Modern tidal sand-banks are generally not quite longitudinal bedforms, but are aligned obliquely to the regional direction of peak tidal flow and to the resulting net sand transport direction by as much as 20°. The crest lines of most sand-banks are rotated in an anticlockwise sense with respect to the regional peak tidal flow direction. In such cases the local sand transport direction on the banks, as indicated by sand-waves, veers to the right on approaching the crest of the bank from either side. Where the regional net sand transport direction is known, the steeper side of the sand-bank is found to face obliquely down the transport path. Thus, as with sand-waves, the asymmetry of the bank may be used as an indicator of net sand transport direction, providing the bank's sense of offset with respect to the peak tidal flow is known. Sand-banks in areas where the peak speeds of ebb and flood tidal currents are equal tend to have symmetrical profiles. New predictions of net sand transport directions for the Southern Bight of the North Sea are in agreement with earlier predictions. The predicted direction in the entrance to the White Sea (U.S.S.R.) is northwards, in the Yellow Sea it is seaward out of Korea Bay but it is landward into the Approaches to Seoul.

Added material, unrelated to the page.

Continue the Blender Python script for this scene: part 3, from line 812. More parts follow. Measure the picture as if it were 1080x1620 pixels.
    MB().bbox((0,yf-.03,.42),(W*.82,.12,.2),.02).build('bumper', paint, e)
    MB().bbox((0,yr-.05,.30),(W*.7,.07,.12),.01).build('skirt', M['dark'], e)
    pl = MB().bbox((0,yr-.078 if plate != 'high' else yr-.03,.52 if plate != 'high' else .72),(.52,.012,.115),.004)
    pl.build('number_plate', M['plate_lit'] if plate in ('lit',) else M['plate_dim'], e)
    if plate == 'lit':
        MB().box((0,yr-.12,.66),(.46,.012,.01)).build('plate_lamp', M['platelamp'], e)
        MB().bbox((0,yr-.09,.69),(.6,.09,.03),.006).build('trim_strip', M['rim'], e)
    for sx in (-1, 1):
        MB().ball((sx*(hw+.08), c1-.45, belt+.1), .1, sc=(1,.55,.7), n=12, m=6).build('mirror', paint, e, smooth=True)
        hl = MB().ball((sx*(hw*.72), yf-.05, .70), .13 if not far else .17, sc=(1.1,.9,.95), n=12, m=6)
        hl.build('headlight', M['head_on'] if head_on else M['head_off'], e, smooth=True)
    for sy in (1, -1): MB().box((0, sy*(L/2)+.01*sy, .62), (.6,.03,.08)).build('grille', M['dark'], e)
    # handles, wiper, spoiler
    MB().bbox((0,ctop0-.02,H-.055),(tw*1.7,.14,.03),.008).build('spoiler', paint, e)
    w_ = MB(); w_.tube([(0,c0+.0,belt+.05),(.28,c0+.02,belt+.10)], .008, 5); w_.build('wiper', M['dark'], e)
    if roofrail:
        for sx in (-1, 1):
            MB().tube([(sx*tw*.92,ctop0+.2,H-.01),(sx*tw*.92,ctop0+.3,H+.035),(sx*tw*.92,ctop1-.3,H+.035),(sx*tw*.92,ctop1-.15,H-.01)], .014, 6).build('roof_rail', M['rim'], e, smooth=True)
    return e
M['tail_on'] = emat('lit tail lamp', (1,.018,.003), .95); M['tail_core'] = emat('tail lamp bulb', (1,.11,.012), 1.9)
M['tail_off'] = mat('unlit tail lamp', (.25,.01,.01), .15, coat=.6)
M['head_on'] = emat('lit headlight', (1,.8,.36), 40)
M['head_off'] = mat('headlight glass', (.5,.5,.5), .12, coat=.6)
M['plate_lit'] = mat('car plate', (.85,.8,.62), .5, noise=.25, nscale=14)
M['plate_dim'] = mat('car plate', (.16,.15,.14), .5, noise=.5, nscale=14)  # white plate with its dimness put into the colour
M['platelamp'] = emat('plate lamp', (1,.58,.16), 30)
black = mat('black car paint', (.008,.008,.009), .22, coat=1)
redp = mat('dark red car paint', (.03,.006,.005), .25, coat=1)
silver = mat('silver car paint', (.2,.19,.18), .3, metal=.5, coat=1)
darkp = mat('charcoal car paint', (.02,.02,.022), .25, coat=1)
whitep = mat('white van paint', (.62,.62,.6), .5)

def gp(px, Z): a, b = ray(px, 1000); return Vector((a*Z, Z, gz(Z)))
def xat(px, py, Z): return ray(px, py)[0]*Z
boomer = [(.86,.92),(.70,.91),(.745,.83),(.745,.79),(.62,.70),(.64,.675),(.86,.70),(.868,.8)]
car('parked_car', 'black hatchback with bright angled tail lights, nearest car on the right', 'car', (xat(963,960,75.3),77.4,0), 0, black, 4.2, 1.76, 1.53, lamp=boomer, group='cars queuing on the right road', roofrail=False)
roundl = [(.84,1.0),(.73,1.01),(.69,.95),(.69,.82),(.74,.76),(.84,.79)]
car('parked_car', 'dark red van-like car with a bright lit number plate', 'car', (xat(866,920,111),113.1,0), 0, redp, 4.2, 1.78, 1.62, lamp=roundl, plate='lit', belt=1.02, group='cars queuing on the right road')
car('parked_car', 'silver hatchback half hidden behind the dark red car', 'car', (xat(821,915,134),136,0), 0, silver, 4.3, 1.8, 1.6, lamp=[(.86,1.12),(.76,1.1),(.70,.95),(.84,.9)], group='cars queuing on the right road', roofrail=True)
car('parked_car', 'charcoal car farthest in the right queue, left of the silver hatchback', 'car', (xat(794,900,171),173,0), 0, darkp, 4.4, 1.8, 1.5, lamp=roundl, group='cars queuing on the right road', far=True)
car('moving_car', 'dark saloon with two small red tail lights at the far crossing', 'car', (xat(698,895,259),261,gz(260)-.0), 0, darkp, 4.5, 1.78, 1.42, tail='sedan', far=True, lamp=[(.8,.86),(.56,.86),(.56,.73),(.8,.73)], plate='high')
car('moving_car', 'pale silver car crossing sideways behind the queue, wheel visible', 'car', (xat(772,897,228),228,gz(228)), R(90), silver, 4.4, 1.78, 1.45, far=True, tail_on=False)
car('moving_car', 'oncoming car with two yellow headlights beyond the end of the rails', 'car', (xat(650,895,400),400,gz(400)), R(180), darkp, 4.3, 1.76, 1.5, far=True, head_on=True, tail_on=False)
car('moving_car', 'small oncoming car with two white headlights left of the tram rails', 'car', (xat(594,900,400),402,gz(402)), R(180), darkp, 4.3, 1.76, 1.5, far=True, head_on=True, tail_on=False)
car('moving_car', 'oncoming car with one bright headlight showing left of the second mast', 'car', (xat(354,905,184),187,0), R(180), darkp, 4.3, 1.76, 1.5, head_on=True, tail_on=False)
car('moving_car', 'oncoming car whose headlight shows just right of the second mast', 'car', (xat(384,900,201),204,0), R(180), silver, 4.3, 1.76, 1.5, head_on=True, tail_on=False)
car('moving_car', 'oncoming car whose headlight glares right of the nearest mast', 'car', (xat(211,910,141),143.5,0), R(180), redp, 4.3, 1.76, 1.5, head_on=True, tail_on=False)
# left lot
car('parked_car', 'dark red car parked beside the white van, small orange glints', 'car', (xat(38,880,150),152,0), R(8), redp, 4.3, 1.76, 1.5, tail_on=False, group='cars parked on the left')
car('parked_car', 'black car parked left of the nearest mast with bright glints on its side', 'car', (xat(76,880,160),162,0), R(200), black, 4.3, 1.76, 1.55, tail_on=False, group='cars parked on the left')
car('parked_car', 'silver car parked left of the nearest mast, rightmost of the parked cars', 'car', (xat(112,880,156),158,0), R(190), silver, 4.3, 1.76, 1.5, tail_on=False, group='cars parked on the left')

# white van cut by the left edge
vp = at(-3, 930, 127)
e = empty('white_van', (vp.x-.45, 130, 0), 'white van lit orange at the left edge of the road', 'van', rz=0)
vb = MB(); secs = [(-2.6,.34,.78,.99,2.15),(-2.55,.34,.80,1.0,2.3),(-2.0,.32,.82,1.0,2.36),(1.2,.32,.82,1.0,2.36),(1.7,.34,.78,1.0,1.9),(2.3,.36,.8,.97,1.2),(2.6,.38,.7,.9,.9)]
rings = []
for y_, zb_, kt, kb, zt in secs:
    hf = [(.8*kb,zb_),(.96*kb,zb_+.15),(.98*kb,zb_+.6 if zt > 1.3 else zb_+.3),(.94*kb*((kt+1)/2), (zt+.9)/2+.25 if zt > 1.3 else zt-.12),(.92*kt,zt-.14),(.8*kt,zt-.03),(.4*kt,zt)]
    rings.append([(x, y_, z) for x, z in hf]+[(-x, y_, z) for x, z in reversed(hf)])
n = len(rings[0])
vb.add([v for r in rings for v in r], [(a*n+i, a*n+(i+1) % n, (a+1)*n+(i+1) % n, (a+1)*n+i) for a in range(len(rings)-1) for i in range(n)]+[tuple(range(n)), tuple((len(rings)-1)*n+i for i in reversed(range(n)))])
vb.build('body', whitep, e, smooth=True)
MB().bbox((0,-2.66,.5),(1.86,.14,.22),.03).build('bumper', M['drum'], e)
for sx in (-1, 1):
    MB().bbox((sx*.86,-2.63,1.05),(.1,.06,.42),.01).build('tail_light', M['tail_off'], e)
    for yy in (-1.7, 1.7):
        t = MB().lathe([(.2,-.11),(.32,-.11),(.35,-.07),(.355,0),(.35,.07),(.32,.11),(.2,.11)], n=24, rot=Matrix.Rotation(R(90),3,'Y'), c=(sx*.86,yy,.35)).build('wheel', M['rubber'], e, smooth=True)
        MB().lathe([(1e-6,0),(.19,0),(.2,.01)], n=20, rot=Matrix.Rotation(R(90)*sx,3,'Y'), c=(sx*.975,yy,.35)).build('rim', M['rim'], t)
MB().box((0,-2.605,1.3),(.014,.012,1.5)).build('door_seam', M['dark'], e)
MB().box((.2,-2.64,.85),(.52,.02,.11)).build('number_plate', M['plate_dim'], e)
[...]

Actively maintained sand-banks are distinguished from moribund ones formed at lower sea-levels. The moribund sand-banks have gentler slopes and sand-waves are less frequently found upon them. With continuing transgression such moribund sand-banks could be wholly or partly preserved beneath a mud blanket. Any preserved internal structure will probably take the form of small-scale high-angle cross-stratification, whose dip is almost opposite to that of the regional net sand transport direction, as well as to the large-scale low-angle interfaces parallel to the steep face of the bank.